From Inflation to War Drums: A Template of Debt Madness
VON GREYERZ Partner, Matthew Piepenburg, joins Dunagun Kaiser of Liberty & Finance in another refreshingly candid discussion of deteriorating financial, social and geopolitical conditions in the U.S. and abroad.
Piepenburg places the Fed’s recent and much-anticipated rate cut into sober perspective. Powell has effectively admitted defeat in the Fed’s alleged “war on inflation,” cutting rates well before hitting the Fed’s 2% CPI target for the simple reason that not even Uncle Sam can afford “higher-for-longer.” Piepenburg discusses a trapped central bank, explaining how whichever direction the Fed goes—higher rates or lower rates—the now obvious endgame is inflation and currency debasement.
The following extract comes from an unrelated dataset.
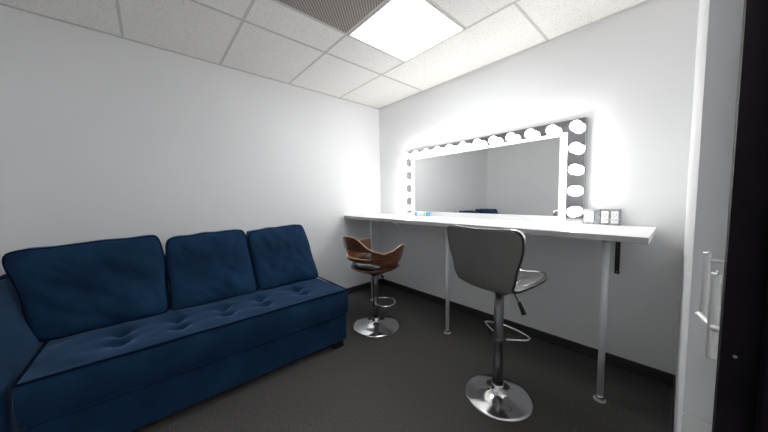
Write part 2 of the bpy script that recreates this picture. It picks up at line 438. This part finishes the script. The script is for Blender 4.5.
def back_cushion(yl_t, yr_t, yl_b, yr_b, zt_l, zt_r, label, seed):
    yc = (yl_b + yr_b) / 2
    t = thing('back_cushion', label, 'cushion', (.40, yc, .485), 0, 'sofa back cushions')
    o3 = Vector((seed * 7.3, seed * 3.1, 0))
    def P(a, b, c_):
        # a: width (-1 left .. 1 right), b: height, c: thickness (+1 front)
        n = 6.5 if b > 0 else 6.5 + 12 * min(1, -b * 2); mx = max(abs(a), abs(b))
        k = 1.0 if mx < 1e-6 else mx / ((abs(a) ** n + abs(b) ** n) ** (1 / n))
        a2, b2 = a * k, b * k
        tt = (b2 + 1) / 2
        yl = yl_b + (yl_t - yl_b) * tt; yr = yr_b + (yr_t - yr_b) * tt
        y = yl + (yr - yl) * (a2 + 1) / 2
        ztop = zt_l + (zt_r - zt_l) * (a2 + 1) / 2
        z = .474 + (ztop - .474) * tt
        z += .028 * (abs(a2) ** 6) * max(0, b) ** 3; y += .012 * math.copysign(max(0, b) ** 6 * abs(a2) ** 4, a2)
        wob = noise.noise(Vector((a * 1.6, b * 1.6, c_)) + o3)
        y += .014 * wob * abs(a) ** 3 + .002 * math.copysign(abs(a) ** 3, a) * (1 - b * b) ; z += .012 * noise.noise(Vector((a * 2.2, 3, b)) + o3) * max(0, b) ** 3
        puff = max(0., (1 - abs(a) ** 2.6)) ** .6 * max(0., (1 - abs(b) ** 2.6)) ** .6
        th = .066 + .062 * puff
        x = .432 - .240 * tt + c_ * (th if c_ > 0 else .058)
        if c_ > .9:
            x += .010 * noise.noise(Vector((a * 2.6, b * 2.2, 1)) + o3) * puff
            r1 = noise.ridged_multi_fractal(Vector((a * 1.3 + .6 * b, b * 1.1, 2)) + o3, 1.0, 2.0, 3, 1.0, 2.0)
            x -= .015 * r1 * (.3 + .7 * puff)
        return Vector((x - .40, y - yc, z - .485))
    o = obj('cover', pad(36, 30, 6, P), M_vel, t, smooth=True); mod_sub(o, 1)
    per = [(-1 + 2 * i / 24, -1) for i in range(24)] + [(1, -1 + 2 * i / 24) for i in range(24)] + [(1 - 2 * i / 24, 1) for i in range(24)] + [(-1, 1 - 2 * i / 24) for i in range(24)]
    obj('piping', tube(bmesh.new(), [P(a, b, .97) for a, b in per], .0048, 8, closed=True), M_pipe, t)
    return t
back_cushion(-3.020, -2.338, -2.870, -2.326, .946, .980, 'wide navy back cushion at the armrest end of the sofa', 1)
back_cushion(-2.314, -1.790, -2.308, -1.764, .944, .968, 'navy back cushion in the middle of the sofa', 2)
back_cushion(-1.764, -1.262, -1.746, -1.225, .936, .970, 'navy back cushion at the open sofa end nearest the stools', 3)

# ------------------------------------------------------------------ bar stools
def stool_base(t, colz, ring_pts, ringz, collar_z, br=.192):
    b = obj('base', lathe(bmesh.new(), [(br - .004, 0), (br, .003), (br, .008), (br - .012, .013), (br * .62, .026), (br * .36, .040), (.046, .056), (.036, .072), (.034, .088)], seg=64), M_chrome, t)
    c_ = obj('column', lathe(bmesh.new(), [(.0285, .086), (.0285, .44), (.0275, .443), (.0275, colz)], seg=32), M_dark, t)
    obj('collar', lathe(bmesh.new(), [(.0315, .084), (.0315, .112), (.0288, .114)], seg=32), M_black, c_)
    f = obj('footrest', tube(bmesh.new(), ring_pts, .0065, 10), M_chrome, t)
    obj('clamp', lathe(bmesh.new(), [(.0285, ringz - .016), (.0300, ringz - .015), (.0300, ringz + .015), (.0285, ringz + .016)], seg=28), M_dark, f)

# grey padded stool
gs = thing('bar_stool', 'grey vinyl bar stool with chrome trim and swivel pedestal, nearest the camera', 'stool', (2.055, -.865, 0), -.06, 'bar stools at the counter')
rp = smoothpts([(.0, .024, .36), (-.071, .066, .36), (-.155, .125, .36), (-.163, .155, .36), (-.11, .188, .36), (.0, .190, .36), (.095, .165, .36), (.118, .13, .36), (.10, .095, .36), (.03, .028, .36)], 6)
stool_base(gs, .690, rp, .36, .43)
prof = [  # (y, z, half width, edge lift along normal)
    (.195, .745, .120, .018), (.185, .738, .165, .028), (.150, .725, .200, .042), (.08, .712, .216, .052), (.0, .706, .212, .050), (-.08, .706, .192, .038),
    (-.135, .710, .168, .024), (-.172, .732, .158, .018), (-.191, .780, .176, .022), (-.203, .840, .186, .030), (-.213, .900, .206, .036), (-.221, .960, .217, .040), (-.228, 1.005, .217, .040), (-.232, 1.028, .210, .037), (-.234, 1.040, .196, .032), (-.235, 1.046, .165, .024)]
NP = len(prof); NU = 20
Pc = smoothpts([(p[0], p[1], 0) for p in prof], 3); Wc = smoothpts([(p[2], p[3], 0) for p in prof], 3)
def gpt(i, u):
    d = (Pc[min(i + 1, len(Pc) - 1)] - Pc[max(i - 1, 0)]).normalized()
    nrm = Vector((-d.y, d.x))          # (y, z) plane, towards the sitter
    if nrm.x < 0 and Pc[i].y > .8: nrm = -nrm
    n_ = Vector((d.y, -d.x))           # profile runs backwards then up: this points up / forward
    l = Wc[i].y * abs(u) ** 2.2
    return Vector((Wc[i].x * u, Pc[i].x + n_.x * l, Pc[i].y + n_.y * l))
bm = bmesh.new(); G = [[bm.verts.new(gpt(i, -1 + 2 * k / NU)) for k in range(NU + 1)] for i in range(len(Pc))]
for i in range(len(Pc) - 1):
    for k in range(NU): bm.faces.new((G[i][k], G[i][k + 1], G[i + 1][k + 1], G[i + 1][k])).smooth = True
sh = obj('seat_shell', bm, M_grey, gs, smooth=True); mod_solid(sh, .030, 0); mod_sub(sh, 1)
per = [gpt(i, 1) for i in range(len(Pc))] + [gpt(len(Pc) - 1, 1 - 2 * k / 12) for k in range(1, 12)] + [gpt(i, -1) for i in range(len(Pc) - 1, -1, -1)] + [gpt(0, -1 + 2 * k / 12) for k in range(1, 12)]
cen = Vector((0, 0, .8))
def outw(P, d):
    out = []
    for p in P:
        out.append(p + d)
    return out
def ribbon(P, w, th, off):
    """flat band following the rim"""
    n = len(P); bm = bmesh.new(); rings = []
    for i in range(n):
        d = (P[(i + 1) % n] - P[i - 1]).normalized()
        side = N_per[i]; o_ = d.cross(side).normalized()
        c0 = P[i] + o_ * 0 + side * off
        rings.append([bm.verts.new(c0 + side * sx * w / 2 + o_ * sy * th / 2) for sx, sy in ((-1, -1), (1, -1), (1, 1), (-1, 1))])
    for i in range(n):
        a, b = rings[i], rings[(i + 1) % n]
        for k in range(4): bm.faces.new((a[k], a[(k + 1) % 4], b[(k + 1) % 4], b[k])).smooth = False
    return bm
idx = list(range(len(Pc))) + [len(Pc) - 1] * 11 + list(range(len(Pc) - 1, -1, -1)) + [0] * 11
N_per = []
for i in idx:
    d = (Pc[min(i + 1, len(Pc) - 1)] - Pc[max(i - 1, 0)]).normalized(); N_per.append(Vector((0, d.y, -d.x)))
obj('chrome_trim', ribbon(per, .016, .008, .006), M_chrome, sh)
obj('piping', tube(bmesh.new(), [p + n_ * -.008 for p, n_ in zip(per, N_per)], .0065, 8, closed=True), M_black, sh)
bm = B(-.085, .085, -.085, .085, .672, .692, bev=.004); obj('mounting_plate', bm, M_dark, gs)
lv = obj('lever', tube(bmesh.new(), [(.03, .0, .680), (.085, .0, .672), (.125, -.015, .625), (.135, -.018, .612)], .0045, 8), M_dark, gs)
obj('grip', tube(bmesh.new(), [(.123, -.014, .628), (.140, -.020, .603), (.158, -.026, .572)], lambda s: .010 + .003 * s, 10), M_black, lv)

# bentwood stool
ws = thing('bar_stool', 'brown bentwood bar stool with slotted curved back and black seat, behind the sofa end', 'stool', (.862, -.830, 0), 0, 'bar stools at the counter')
rp = smoothpts([(.018, .024, .27), (.07, .090, .27), (.15, .095, .27), (.215, .04, .27), (.23, -.03, .27), (.185, -.085, .27), (.10, -.085, .27), (.018, -.022, .27)], 6)
stool_base(ws, .530, rp, .27, .40, .222)
def interp(tab, x):
    for (a, va), (b, vb) in zip(tab, tab[1:]):
        if x <= b:
            s = (x - a) / (b - a); s = s * s * (3 - 2 * s); return va + (vb - va) * s
    return tab[-1][1]
TOP = [(0, .895), (12, .892), (50, .772), (66, .748), (80, .760), (104, .803), (117, .806), (121, .792)]
BOT = [(0, .664), (40, .658), (56, .640), (74, .560), (90, .575), (110, .640), (119, .680), (121, .700)]
RAD = [(0, .268), (60, .275), (90, .272), (136, .272)]
bm = bmesh.new(); NA, NT = 68, 14; grid = []
for i in range(NA + 1):
    ph = -121 + 242 * i / NA; A = abs(ph); zt_, zb_ = interp(TOP, A), interp(BOT, A); col = []
    # rows stop exactly at the slot's edges
    sl, sh_ = .700, .762
    zs = [zb_ + (sl - zb_) * k / 3 for k in range(4)] + [sl + (sh_ - sl) * k / 3 for k in range(1, 4)] + [sh_ + (zt_ - sh_) * k / 6 for k in range(1, 7)] if A < 50 else None
    if zs is None: zs = [zb_ + (zt_ - zb_) * k / 12 for k in range(13)]
    for z in zs:
        r = interp(RAD, A) + (z - .76) * .22
        if z < .66: r -= (.66 - z) * .55
        a = math.radians(ph); col.append(bm.verts.new((r * math.sin(a), -r * math.cos(a), z)))
    grid.append(col)
for i in range(NA):
    mid = abs(-121 + 242 * (i + .5) / NA)
    for k in range(12):
        if mid < 41 and 3 <= k < 6: continue
        if 37 < mid < 41 and k in (3, 5): continue
        bm.faces.new((grid[i][k], grid[i + 1][k], grid[i + 1][k + 1], grid[i][k + 1]))
sh = obj('backrest', bm, [M_wood, M_ply], ws, smooth=True); mod_solid(sh, .013, 0, rim=1); mod_sub(sh, 1)
# wooden seat pan joined to the arms
bm = bmesh.new(); rings = []
for k in range(11):
    s = k / 10; ring = []
    for i in range(48):
        a = 2 * PI * i / 48; side = abs(math.sin(a)) ** 4
        r = s * (.225 + .006 * side); z = .532 + .052 * s ** 2.5 + .012 * side * s ** 4
        ring.append(bm.verts.new((r * math.sin(a), -r * math.cos(a), z)))
    rings.append(ring)
for a, b in zip(rings[1:], rings[2:]):
    for i in range(48): bm.faces.new((a[i], a[(i + 1) % 48], b[(i + 1) % 48], b[i]))
for v in rings[0]: bm.verts.remove(v)
bm.faces.new(rings[1])
sp_ = obj('seat_pan', bm, M_wood, ws, smooth=True); mod_solid(sp_, .010, 0)
bm = lathe(bmesh.new(), [(.02, .541), (.14, .560), (.200, .585), (.214, .600), (.214, .618), (.196, .632), (.10, .628), (.02, .624)], seg=48)
obj('seat_cushion', bm, M_cush, ws)
obj('mounting_plate', B(-.07, .07, -.07, .07, .512, .526, bev=.003), M_black, ws)
lv = obj('lever', tube(bmesh.new(), [(.03, .0, .522), (.10, -.01, .512)], .004, 8), M_dark, ws)
obj('grip', tube(bmesh.new(), [(.095, -.01, .513), (.135, -.015, .502)], .009, 10), M_black, lv)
This hard reality makes precious metals an undeniably sober asset in a world drunk with now open and obvious debt addiction.
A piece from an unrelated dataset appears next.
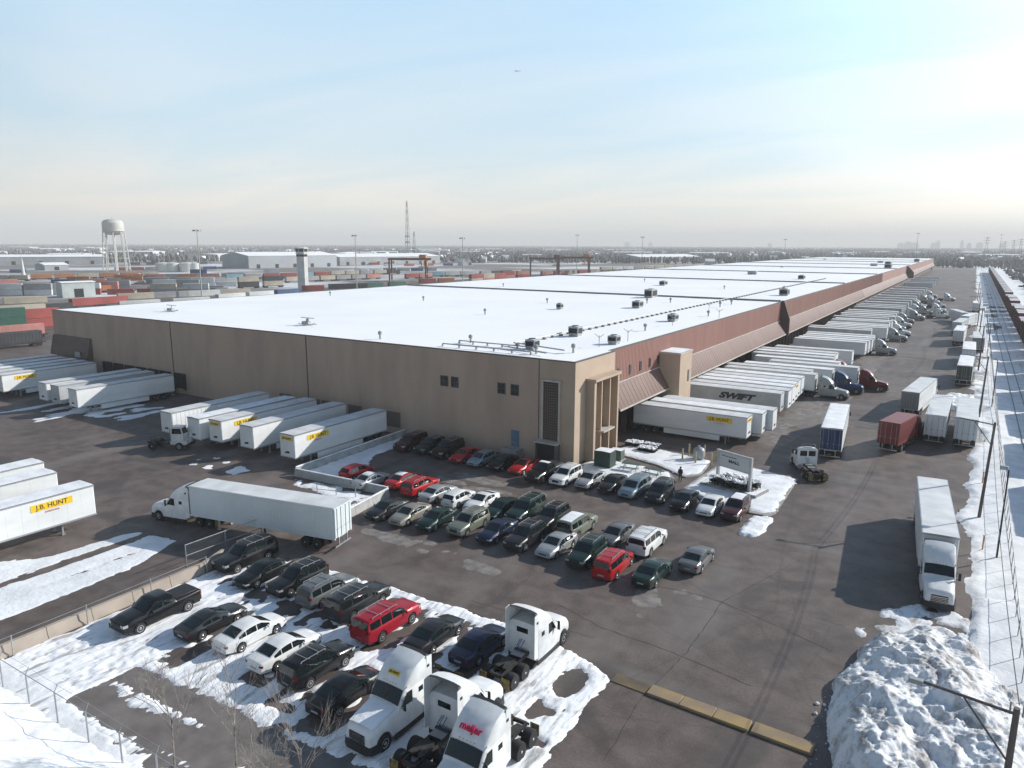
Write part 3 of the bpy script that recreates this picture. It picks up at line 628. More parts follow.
# ploughed snow heap
def heap(x,y):
    wx=(fbm(x*.22+3,y*.22,3)-.5)*3.2; wy=(fbm(x*.22+30,y*.22,3)-.5)*5; u=(x-1.0+wx)/5.6; v=(y-40.0+wy)/14.5; d=u*u+v*v
    base=2.5*np.clip(1-d,0,1)**.62*(1-.25*np.clip(v,0,1))
    r=fbm(x*.55+5,y*.55,6); rdg=1-np.abs(fbm((x+.45*y)*.75+3+wx,(y-.45*x)*.34+9,5)-.5)*5; rd2=1-np.abs(fbm(x*2.4+wx,y*1.5+9,4)-.5)*4; z=base*(.50+.85*r)+(.15*rdg+.04*rd2+.16*(fbm(x*8,y*8,3)-.5)+.5*(fbm(x*1.1,y*1.1,3)-.5))*np.clip(base*1.3,0,1)
    return np.where(d+ (r-.5)*.25<1,z+.02,-1)
tag(sheet('snow_heap',-5.8,8,22,58,.09,heap,dirtysnow,kind=None) ,'grimy ploughed snow heap beside the railway fence','snow heap')
if 'kind' in bpy.data.objects['snow_heap']: del bpy.data.objects['snow_heap']['kind']
def bank(x,y):
    s=17.0-y+ (x+42)*.02; z=np.clip(s,0,6)*.42*(.6+.8*fbm(x*.35,y*.35,4))+.10*fbm(x*2,y*2,3)
    return np.where((s>0)&(x<-30+vnoise(x*.5,y*.5)),z+.03,-1)
sheet('snow_bank',-56,-28,6,18.5,.16,bank,snow)
patch('snow_lip_of_bank',[(-52,16),(-51,18.3),(-43.5,18.2),(-30,17.4),(-26,16)],.12,21,.16,.8)
# frozen slush clods at the heap's foot
mb=MB()
for k in range(170):
    t=random.random(); a=random.uniform(1.9,4.2); x=1.2+5.5*math.cos(a)*random.uniform(.95,1.18); y=38.5+14.2*math.sin(a)*random.uniform(.95,1.1); r=.02+.12*random.random()**3
    ring=lambda q,z:[(x+q*math.cos(i*1.05+k),y+q*math.sin(i*1.05+k)*random.uniform(.7,1.2),z) for i in range(6)]
    mb.loft([ring(r,0.0),ring(r*1.1,r*.6),ring(r*.5,r*1.1)])
tag(mb.build('slush_clods',dirtysnow),kind='stuff')
mb=MB(); rj=random.Random(4)
for pl in ([(800,560),(722,602),(707,624),(687,652),(640,700),(600,768)],[(560,560),(640,582),(699,595),(722,602),(790,632),(840,655)],[(560,605),(600,627),(672,652),(760,690)],[(620,300+225),(600,545)],[(780,500),(830,512),(880,516)],[(470,600),(540,622),(600,640)]):
    P=[at(*q_) for q_ in pl]; pts=[]
    for (x0,y0),(x1,y1) in zip(P,P[1:]):
        n_k=max(2,int(math.hypot(x1-x0,y1-y0)/.5))
        for k in range(n_k): pts.append((x0+(x1-x0)*k/n_k+rj.uniform(-.05,.05),y0+(y1-y0)*k/n_k+rj.uniform(-.05,.05)))
    for (x0,y0),(x1,y1) in zip(pts,pts[1:]):
        w_=rj.uniform(.012,.032); dx,dy=x1-x0,y1-y0; L_=math.hypot(dx,dy); nx_,ny_=-dy/L_*w_,dx/L_*w_
        mb.quad((x0-nx_,y0-ny_,.0085),(x1-nx_,y1-ny_,.0085),(x1+nx_,y1+ny_,.0085),(x0+nx_,y0+ny_,.0085))
struct(mb,'pavement_cracks',mat('crack_tar',(.055,.046,.042),rough=.9))
# ------------------------------------------------------------------ warehouse
beige=mat('concrete_beige',(.47,.35,.27),rough=.85,c2=(.375,.28,.22),scale=.3,detail=10,bump=.2,bscale=1.2,stretch=(1,1,.22),pos=(.28,.62),nrough=.6)
beigel=mat('concrete_beige_light',(.46,.355,.265),rough=.85,c2=(.40,.305,.225),scale=.25,detail=8,bump=.12,bscale=2)
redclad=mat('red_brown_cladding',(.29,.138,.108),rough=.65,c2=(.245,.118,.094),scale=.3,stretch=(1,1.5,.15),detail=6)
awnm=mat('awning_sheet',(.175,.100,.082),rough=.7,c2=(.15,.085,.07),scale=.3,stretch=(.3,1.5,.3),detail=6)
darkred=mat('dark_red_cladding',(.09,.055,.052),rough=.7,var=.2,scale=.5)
darkv=mat('dark_void',(.02,.02,.022),rough=.8)
win=mat('window_glass',(.02,.025,.03),rough=.12,spec=.6)
coping=mat('coping_metal',(.10,.095,.09),rough=.6)
pale=mat('pale_trim',(.46,.42,.37),rough=.7,var=.15,scale=1)
WX0,WX1,WY0,WY1,WZ=-160.5,-38.5,75.2,960,12.7
wh=empty('warehouse',(WX1,WY0,0))
tag(wh,'vast brown warehouse with a snow covered flat roof and loading docks','warehouse')
def wpart(mb,name,m,parent=None):
    o=mb.build(name,m,parent or wh)
    if parent is None: o.location=-wh.location
    return o
mb=MB(); mb.bx(WX0,-43.4,WY0,WY0+.5,0,WZ); mb.bx(WX0,WX0+.5,WY0+.5,WY1,0,WZ); mb.bx(WX0+.5,-39.6,WY1-.5,WY1,0,WZ)
front=wpart(mb,'front_wall',beige)
for x in (-119.4,-84.7,-43.55): mb=MB(); mb.bx(x-.09,x+.09,WY0-.06,WY0-.002,0,WZ-.05); wpart(mb,'joint_strip',mat('joint_dark',(.10,.075,.065),rough=.8),None)
mb=MB(); mb.bx(-43.4,WX1,74.95,86.2,0,WZ+.05); wpart(mb,'corner_block',beigel)
mb=MB(); mb.bx(-40.2,-39.3,86.2,WY1,7.7,WZ)
for k in range(0,1600):
    y=86.5+k*.5
    if y>420: break
    mb.bx(-39.30,-39.27,y-.05,y+.05,8.1,WZ-.1)
wpart(mb,'side_cladding',redclad)
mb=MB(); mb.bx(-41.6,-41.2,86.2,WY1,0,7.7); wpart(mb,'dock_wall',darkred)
# awning bays
fins=[187.0,292,397,502,607,712,817]
bays=[(86.25,104.5),(110.1,186.7),(187.3,339.9),(340.1,574.7),(575.3,959)]
for a,b in bays:
    q=MB(); q.prism([(-39.28,8.0),(-37.55,5.0),(-37.55,4.86),(-37.7,4.86),(-39.28,7.7)],a,b,'y'); o=wpart(q,'dock_awning',awnm)
    t=MB(); t.prism([(-37.54,5.02),(-37.46,5.02),(-37.46,4.8),(-37.54,4.8)],a,b,'y'); t.build('gutter',pale,o)
    t=MB(); t.prism([(-39.26,8.14),(-39.16,8.14),(-39.16,7.99),(-39.26,7.99)],a,b,'y'); t.build('flashing',pale,o)
    if b<420:
        t=MB(); n=int((b-a)/1.2)
        for k in range(n):
            y=a+(k+.5)*(b-a)/n; t.prism([(-39.2,7.90),(-37.6,5.14),(-37.6,5.10),(-39.2,7.86)],y-.03,y+.03,'y')
        t.build('seam',awnm,o)
for f,xo in ((187.0,-37.0),(575.0,-34.5)):
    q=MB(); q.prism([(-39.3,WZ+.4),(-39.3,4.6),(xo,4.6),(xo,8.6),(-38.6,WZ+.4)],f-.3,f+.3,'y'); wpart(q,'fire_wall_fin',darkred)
for f in fins:
    q=MB(); q.bx(WX0+.6,-39.5,f-.22,f+.22,WZ,WZ+.5); o=wpart(q,'roof_parapet',mat('parapet_metal',(.22,.21,.20),rough=.7))
# dock doors and piers under the awning
yy=88.3; n=0
doorm=mat('dock_door_dark',(.10,.045,.04),rough=.6,var=.3,scale=1)
while yy<330:
    if not (103<yy<111.5):
        q=MB(); q.bx(-41.19,-41.12,yy-1.25,yy+1.25,1.25,4.2); dd=wpart(q,'dock_door',doorm)
        t=MB()
        for s in (-1,1): t.bx(-41.1,-40.5,yy+s*1.55-.15,yy+s*1.55+.15,1.2,4.3)
        t.bx(-41.1,-40.5,yy-1.4,yy+1.4,4.3,4.6); t.build('dock_seal',blackpl,dd)
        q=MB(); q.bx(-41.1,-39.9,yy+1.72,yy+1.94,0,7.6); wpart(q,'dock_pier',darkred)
    yy+=3.66
# stair tower
q=MB(); q.bx(-41.1,-36.0,104.6,110.0,0,10.2); st=wpart(q,'stair_tower',beigel)
q=MB(); q.bx(-41.2,-35.9,104.5,110.1,10.2,10.42); q.build('tower_coping',pale,st)
sheet_=MB(); sheet_.grid([[(x,y,10.45+.05*random.random()) for x in (-41,-39.5,-37.5,-36.05)] for y in (104.65,106,108,109.95)]); sheet_.build('roof_snow',snow,st)
q=MB(); q.bx(-36.0,-35.95,108.2,108.9,5.6,7.4); q.build('slit_window',win,st)
# side windows
for y in (89.4,93.4,97.1,100.7,104.2):
    q=MB(); q.bx(-39.3,-39.2,y-.55,y+.1,8.6,10.05)
    if y>104: continue
    w_=wpart(q,'window_frame',coping); q=MB(); q.bx(-39.2,-39.185,y-.47,y+.02,8.7,9.95); q.build('pane',win,w_)
q=MB(); q.bx(-39.3,-39.2,103.6,104.2,8.6,10.05); w_=wpart(q,'window_frame',coping); q=MB(); q.bx(-39.2,-39.185,103.66,104.14,8.7,9.95); q.build('pane',win,w_)
# front windows
for x0,x1 in ((-58.9,-57.6),(-57.1,-55.9),(-49.7,-48.5),(-47.7,-46.5)):
    q=MB(); q.bx(x0,x1,WY0-.08,WY0,7.8,9.25); w_=wpart(q,'window_frame',coping)
    q=MB(); q.bx(x0+.08,x1-.08,WY0-.095,WY0-.081,7.88,9.17); pn=q.build('pane',win,w_)
    q=MB(); q.bx((x0+x1)/2-.02,(x0+x1)/2+.02,WY0-.105,WY0-.096,7.88,9.17); q.bx(x0+.08,x1-.08,WY0-.105,WY0-.096,8.5,8.54); q.build('glazing_bar',coping,w_)
# screen-block panel with canopy and entrance
q=MB(); 
for a,b,c,d in ((-43.0,-42.75,2.9,10.2),(-40.65,-40.4,2.9,10.2)): q.bx(a,b,74.72,74.94,c,d)
q.bx(-43.1,-40.3,74.55,74.94,10.2,10.42); sf=wpart(q,'screen_surround',pale)
q=MB(); q.bx(-42.75,-40.65,74.90,74.945,2.9,10.2); q.build('dark_opening',darkv,sf)
q=MB(); nx,nz=7,22
for i in range(nx+1): x=-42.75+2.1*i/nx; q.bx(x-.045,x+.045,74.80,74.89,2.9,10.2)
for j in range(nz+1): z=2.9+7.3*j/nz; q.bx(-42.75,-40.65,74.79,74.885,z-.045,z+.045)
q.build('block_screen',mat('screen_block_brown',(.17,.125,.10),rough=.85),sf)
q=MB(); q.bx(-43.4,-40.2,73.6,74.94,2.66,2.86); cn=wpart(q,'entrance_canopy',pale)
q=MB(); q.bx(-43.15,-40.45,74.2,74.94,0,2.64); ed=wpart(q,'entrance_door',darkv)
q=MB(); q.bx(-43.2,-43.08,73.7,74.94,0,2.65); q.bx(-40.52,-40.4,73.7,74.94,0,2.65); q.build('door_jamb',coping,ed)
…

Piepenburg reminds us that interim recessionary forces or even a potential market mean-reversion could be temporarily dis-inflationary, but in the end, all broke regimes will have no choice but to further debase their currencies to monetize otherwise unsustainable debt/bond payments. This a template as old as history itself.
An equally classic template for broken nations is to take their countries to war as a politically distractive means to garner support for inflationary pains blamed on a foreign “bad guy” rather than true, internal monetary incompetence. Toward this end, the evidence of mounting military brinksmanship concerns us all, and Piepenburg endeavours to put such madness (evil) into context.